We Love Drone Strikes
Kevin Drum points to a poll showing that 2/3 of Americans, and a majority of liberal Democrats, support drone strikes, even if the targets are Americans. Like me, he finds these numbers disturbing, though in a later post he hypothesizes that people may mean they like drones in comparison to using and risking live troops, rather than simply supporting willy nilly drone strikes per se.
It is odd that the children of the sixties -- who grew up protesting push button war and American pilots who bombed Cambodians with impunity and were home for dinner -- now seem to be OK with drone attacks, even on Americans. (I am reminded of the Al Franken skit on SNL where he editorializes that now that he has assets to protect and is older, he has changed his mind and supports the draft). While I am happy with the idea of technologies that keep American soldiers safer, I am not happy with something that makes it easier for the President to, without accountability and often in secret, use force against, well, whatever target catches his whim.

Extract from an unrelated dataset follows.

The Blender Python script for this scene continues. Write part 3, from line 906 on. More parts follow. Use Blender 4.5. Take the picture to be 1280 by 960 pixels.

Consider drones from the receiving end. For a Pakistani, American drones resemble nothing so much as alien invaders from a Niven/Pournelle novel dropping meteors on cities. The Americans might as well be Zeus on Mt Olympus hurling thunderbolts at them for all that they can fight back or retaliate. It's a lot of responsibility to play God -- and there has been no one in either party over the last several decades I would trust to do it.